Moreover, why is isn’t the onus on Trump — as it
consistently was on President Joe Biden — to “unify” the country? Trump has
shown no inclination to moderate. (Certainly not by choosing Kash Patel for the
FBI or Putin mouthpiece Tulsi Gabbard for director of national intelligence.)
There might be times when Trump accidentally stumbles into
positions Democrats previously held. After all, even a broken clock is right
twice a day. And when Trump by happenstance betrays his base or reverses a
ridiculous position, Democrats should know when to say yes. (Consider the times Biden ate then-House Speaker Kevin
McCarthy’s lunch in negotiations.) But looking for common ground
assumes Trump has an end goal that falls within the realm of normal, acceptable
democratic policies. Let him prove his bona fides first.
And there will be times, as I’ve described, when Democrats are forced to
swallow a legislative poison pill: voting to pass a vital bill even if
Republicans slip cruel and unacceptable measures into it. Making practical,
hard concessions to preserve long-term political viability is not finding common
ground. To the contrary, it’s an opportunity to point out how Republicans
resort to legislative blackmail to enact unpopular policies.
Jamelle Bouie of the New York Times recently
admonished Democrats to be not simply the minority party but the opposition
party:
An opposition would use every opportunity it had to
demonstrate its resolute stance against the incoming administration. It would
do everything in its power to try to seize the public’s attention and make hay
of the president-elect’s efforts to put lawlessness at the center of American
government. An opposition would highlight the extent to which Donald Trump has
no intention of fulfilling his pledge of lower prices and greater economic
prosperity for ordinary people and is openly scheming with the billionaire
oligarchs who paid for and ran his campaign to gut the social safety net and
bring something like Hooverism back from the ash heap of history.

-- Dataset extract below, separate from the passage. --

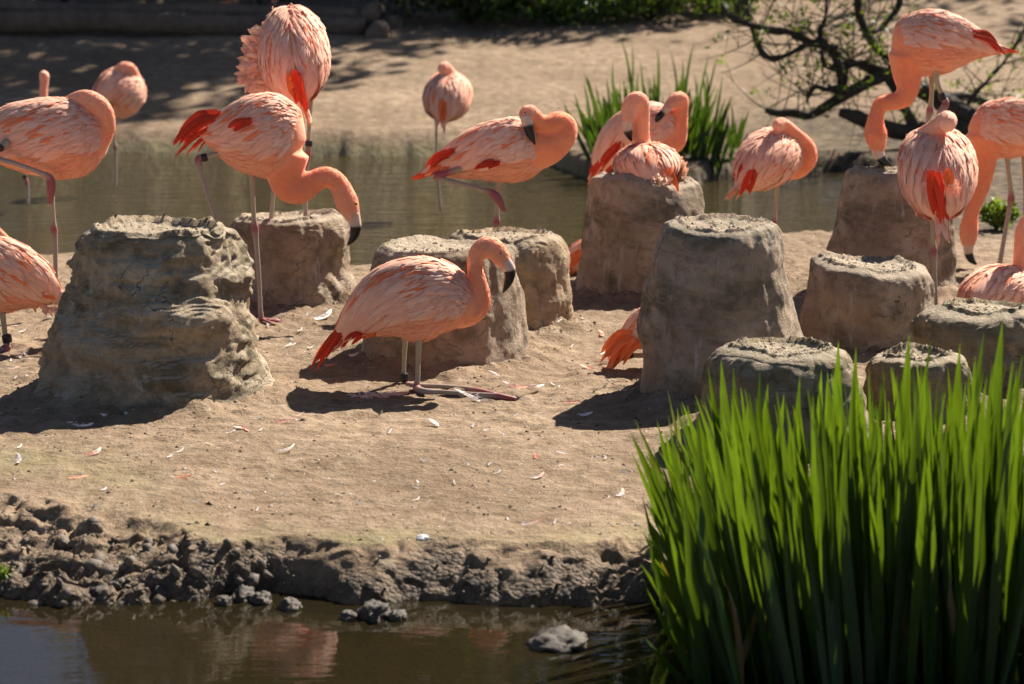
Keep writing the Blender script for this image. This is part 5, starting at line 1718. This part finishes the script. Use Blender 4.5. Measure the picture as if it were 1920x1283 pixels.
W_, P_, K_ = np.array([0.92, 0.84, 0.77]), PALE, CORAL * 0.7 + PALE * 0.3
named = [
    ('upright curled white feather beside the kneeling flamingo\'s toes', 930, 712, 46, 120, 0.3, 12, W_, W_),
    ('broad pale feather lying just beyond the kneeling flamingo\'s toes', 965, 728, 58, 170, -0.25, 16, P_, W_),
    ('curved white feather in front of the kneeling flamingo\'s shins', 880, 750, 62, 160, 0.2, 13, W_, W_),
    ('long pinkish feather lying in the kneeling flamingo\'s shadow', 722, 745, 96, 8, 0.05, 20, P_, PEACH),
    ('white downy feather on the ground in front of the kneeling flamingo', 815, 797, 34, 140, 0.2, 14, W_, W_),
    ('large fluffy white feather behind the kneeling flamingo\'s tail', 608, 596, 52, 40, 0.1, 20, W_, W_),
    ('pink feather with white down beside the crumbling mound\'s foot', 455, 806, 44, 150, 0.2, 14, P_, W_),
    ('white spiky down feather at the left edge in front of the mound shadow', 34, 866, 46, 110, 0.1, 16, W_, W_),
    ('pale peach feather in front of the crumbling mound', 178, 852, 38, 30, 0.2, 12, P_, W_),
    ('flat peach feather on the sand at lower left', 148, 898, 38, 5, 0.05, 12, P_, P_),
    ('flat pink feather on the sand, right of the peach one', 344, 898, 36, -8, 0.05, 11, P_, K_),
    ('coral feather tuft near the lying bird\'s tail', 1100, 692, 32, 150, 0.1, 12, K_, W_),
    ('upright pink feather left of the lying bird\'s tail', 1128, 628, 30, 100, 0.2, 11, P_, P_),
    ('white downy feather in front of the brown mound', 1000, 728, 46, 10, 0.1, 14, W_, W_),
    ('thin curved straw-coloured feather right of the toes', 1082, 757, 50, 10, 0.15, 5, P_, P_),
    ('upright coral feather left of the tallest mound\'s shadow', 1004, 858, 32, 95, 0.1, 8, K_, P_),
    ('orange-tipped feather in the middle of the front sand', 1012, 896, 30, 30, 0.1, 9, W_, K_),
    ('coral and white feather near the edge of the bank', 940, 1022, 22, 20, 0.1, 9, K_, W_),
    ('pale feather with orange shaft near the bank edge', 1000, 986, 44, 3, 0.05, 8, W_, K_),
    ('pink feather caught in mud near the bank edge by the irises', 1168, 1002, 50, -20, 0.1, 13, P_, K_),
    ('white feather at the foot of the irises', 1165, 928, 36, 60, 0.2, 12, W_, P_),
    ('white wisp left of the kneeling flamingo\'s shadow', 540, 846, 34, 20, 0.2, 9, W_, W_),
    ('grey-white feather lying in the crumbling mound\'s shadow', 162, 800, 36, 20, 0.25, 9, W_, W_),
    ('thin pale quill between the crumbling mound and kneeling bird', 545, 792, 60, 18, 0.05, 6, P_, W_),
    ('white feather in the tallest mound\'s shadow', 1100, 780, 26, 10, 0.1, 10, W_, W_),
    ('reddish feather in the mound shade below the kneeling bird\'s tail', 620, 690, 30, -20, 0.1, 7, RED, CORAL),
    ('upright orange feather tip stuck in mud at the waterline', 514, 1098, 26, 110, 0.1, 14, K_, P_),
    ('white feather caught on the mud lumps at the waterline', 592, 1158, 46, -30, 0.1, 14, W_, W_),
    ('pale feather beside the left edge bird\'s foot', 18, 695, 44, 0, 0.1, 10, W_, P_),
]
for i, (lb, px, py, L, a, cv, wd, cb, ct) in enumerate(named):
    fallen_feather(lb, px, py, L, a, cv, wd, cb, ct, 900 + i)
rr = random.Random(99)
for i in range(72):
    if i < 46:
        px, py = rr.uniform(20, 1180), rr.uniform(760, 1000)
    else:
        px, py = rr.choice([(rr.uniform(500, 700), rr.uniform(585, 680)), (rr.uniform(1000, 1180), rr.uniform(560, 740)), (rr.uniform(0, 60), rr.uniform(600, 730))])
    fallen_feather('tiny white down feather among many scattered on the sand', px, py, rr.uniform(11, 24), rr.uniform(0, 180), rr.uniform(-0.2, 0.3), rr.uniform(6, 11), W_, W_, 2000 + i, 0.003, 'tiny down feathers on the sand')

# grit, crumbs and shell bits
B_ = MB()
ico = np.array([[0, 0, 1], [0.9, 0, 0.1], [0.2, 0.85, 0], [-0.8, 0.4, 0.1], [-0.6, -0.7, 0], [0.4, -0.8, 0.1]])
icf = [(0, 1, 2), (0, 2, 3), (0, 3, 4), (0, 4, 5), (0, 5, 1)]
gr = np.random.default_rng(5)
n = 15000
xs = gr.uniform(-1.9, 1.9, n)
yy = 5.85 + 4.6 * gr.random(n) ** 1.3
near_m = gr.integers(0, len(mound_foot), n)
for i in range(0, n, 3):                      # crumbs fallen round the mounds
    mx, my, R = mound_foot[near_m[i]]
    a = gr.uniform(0, 6.28)
    d = R * (0.95 + 0.5 * gr.random() ** 2)
    xs[i], yy[i] = mx + math.cos(a) * d, my + math.sin(a) * d
zs, ts = ground_z(xs, yy, True)
for i in range(n):
    if ts[i] < 0.95:
        continue
    s = 0.0016 + 0.004 * gr.random() ** 4 + (0.004 if gr.random() < 0.03 else 0)
    a = gr.uniform(0, 6.28)
    ca, sa = math.cos(a), math.sin(a)
    R_ = np.array([[ca, -sa, 0], [sa, ca, 0], [0, 0, 1]])
    v = (ico * gr.uniform(0.6, 1.3, (6, 3)) * np.array([1.5, 0.9, 0.7])) @ R_.T * s + np.array([xs[i], yy[i], zs[i]])
    k = gr.random()
    c_ = (0.08, 0.055, 0.035) if k < 0.4 else ((0.27, 0.19, 0.12) if k < 0.85 else (0.62, 0.56, 0.48))
    B_.add(v, icf, c_)
obj('grit', B_.mesh('grit', M['grit'], (0, 0, 0), False), None, 'fine grit, crumbs and shell bits on the sandy island', 'grit', kind='stuff')

# clods of wet mud along the front bank
bmv = bmesh.new()
bmesh.ops.create_icosphere(bmv, subdivisions=1, radius=1)
SV = np.array([v.co[:] for v in bmv.verts])
SF = [tuple(v.index for v in f.verts) for f in bmv.faces]
bmv.free()
B_ = MB()
n = 520
cx_ = np.where(gr.random(n) < 0.86, gr.uniform(-1.2, -0.5, n), gr.uniform(-0.6, 0.42, n))
yb_, yt_ = shore_near(cx_), np.interp(cx_, ET[:, 0], ET[:, 1])
ct_ = np.where(gr.random(n) < 0.9, gr.uniform(-0.08, 0.72, n), gr.uniform(-0.5, 0, n))
cy_ = yb_ + (yt_ - yb_) * ct_
cz_, _t = ground_z(cx_, cy_, False)
cs_ = (0.002 + 0.016 * gr.random(n) ** 4) * np.where(cx_ < -0.55, 1.2, 0.5)
for i in range(n):
    s = cs_[i]
    q_, _r = np.linalg.qr(gr.normal(size=(3, 3)))
    v = (SV * gr.uniform(0.55, 1.3, (len(SV), 1)) * gr.uniform(0.55, 1.5, 3)) @ q_.T * s + np.array([cx_[i], cy_[i] - 0.004 - 0.012 * gr.random(), cz_[i] - 0.2 * s])
    B_.add(v, SF, np.ones(3) * gr.uniform(0.65, 1.2))
obj('mud_clods', B_.mesh('mud_clods', M['wet'], (0, 0, 0)), None, 'crumbled wet mud clods along the front bank', 'mud', kind='stuff')


def lump(name, label, cat, px, py, rx, ry, rz, seed, mat, z=WATER_Z, group=None):
    o = at_z(px, py, z)
    m = mpp(o[1])
    b2 = bmesh.new()
    bmesh.ops.create_icosphere(b2, subdivisions=4, radius=1)
    v = np.array([q.co[:] for q in b2.verts])
    f = [tuple(q.index for q in p.verts) for p in b2.faces]
    b2.free()
    v = v * (1 + 0.28 * fbm(v * 1.7 + seed, 3, seed)[:, None] + 0.10 * fbm(v * 6 + seed, 3, seed + 1)[:, None]) * np.array([rx, ry, rz]) * m
    me = mesh_np(name, v, f, np.ones((len(v), 3)) * (0.42 if z < -0.05 else 0.6), mat)
    obj(name, me, None, label, cat, group, loc=o + np.array([0, 0, rz * m * 0.15]))


lump('rock', 'wet dark rock poking out of the front water', 'rock', 1050, 1206, 52, 60, 22, 5, M['wet'])
cl = 'mud lumps at the waterline'
for i, (px, py, r, lb) in enumerate([(420, 1132, 16, 'small wet mud lump at the waterline, left end of the row'), (455, 1122, 24, 'wet mud lump at the waterline under the bank notch'), (490, 1128, 20, 'round wet mud lump at the waterline beside the stuck orange feather'),
                                     (545, 1140, 20, 'pale wet mud lump at the waterline before the bank middle'), (655, 1160, 16, 'small wet mud lump right of the floating white feather'), (700, 1156, 30, 'largest dark wet mud lump at the waterline'), (745, 1160, 18, 'wet mud lump at the waterline, right end of the row'),
                                     (190, 1120, 24, 'wet mud lump at the foot of the dark left bank'), (300, 1118, 22, 'wet mud lump at the foot of the left bank near the notch')]):
    lump('mud_lump', lb, 'mud', px, py, r, r * 1.3, r * 0.8, 11 + i, M['wet'], WATER_Z, cl)


def stick(label, pts, seed):
    P = []
    for px, py, dz, r in pts:
        p = ground_pt(px, py)
        p[2] += dz
        P.append(list(p) + [r * mpp(p[1])])
    q = catmull(np.array(P), len(pts) * 6)
    v, f = sweep(q[:, :3], q[:, 3], q[:, 3], (0.2, 0.2, 1), 8)
    b_ = MB()
    o = q[0, :3]
    b_.add(v, f, (0.20, 0.14, 0.09))
    obj('twig', b_.mesh('twig', M['grit'], o), None, label, 'twig', 'twigs on the bank', loc=o)


stick('dark twig sticking out of the muddy bank at the left edge', [(-30, 1092, 0.02, 5), (30, 1084, 0.02, 5), (70, 1066, 0.02, 4.5), (118, 1046, 0.02, 2.5)], 1)
stick('thin dry stalk hanging over the bank near the irises', [(1075, 1035, 0.01, 2.5), (1100, 1055, 0.02, 2.5), (1140, 1080, 0.03, 2.2), (1175, 1095, 0.03, 1.8)], 2)
stick('short pale twig beside the kneeling flamingo\'s toes', [(968, 750, 0.006, 4), (990, 743, 0.006, 3.5), (1008, 736, 0.006, 3)], 3)
stick('pinkish stick lying on the largest mud lump', [(725, 1140, 0.03, 5), (755, 1150, 0.03, 5), (785, 1160, 0.02, 4)], 4)

# straw stalks standing at the iris foot and pebble
lump('pebble', 'flat grey pebble near the edge of the bank', 'pebble', 792, 1009, 13, 16, 5, 61, M['grit'], 0.0)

And frankly, if Democrats think democracy is in peril,
their leaders should act like it. (“Either democracy was on the ballot in
November or it wasn’t,” wrote Bouie. “And if it was, it makes no political,
ethical or strategic sense to act as if we live in normal times.”)
Then-Senate Majority Leader Mitch McConnell (R-Kentucky)
understood the role of an opposition party when he vowed to make Barack Obama a
one-term president. (McConnell managed to pick up six Senate seats in 2010, as
well as a net six governorships and 63 House seats to win back the majority.)
What do I expect Democrats to say? How about this: The
nominees and proposals advanced by the president-elect should frighten every
American. They will hurt ordinary, hard-working Americans. It’s our job to
protect the rights and interests of our constituents. I will do whatever I can
to block crackpot nominees and schemes. (If they cannot manage to say
something along those lines, then better to say nothing. Democrats should learn
when silence is preferable to prostrating themselves before Trump.)
If Democrats eschew “common ground” gibberish, they might
get credit when they manage to quash Trump’s nuttiest initiatives. There’s no
point in setting up Trump to refashion humiliating defeats as magnanimous acts
of compromise when he cannot get his way. Forcing Trump to back down, rather
than striving for some mythical middle, would be a good way to rally the party
for 2026.
Trump falsely claims he has some overwhelming mandate to
accomplish a host of rash, antidemocratic moves. As I (along with many others) have written, he does not. He barely won, in part because many of
his voters thought he would not do the radical things he promised.
But Democrats do have a mandate: to stop him when they can.
Instead of “find common ground,” maybe they should strive to “give no quarter.”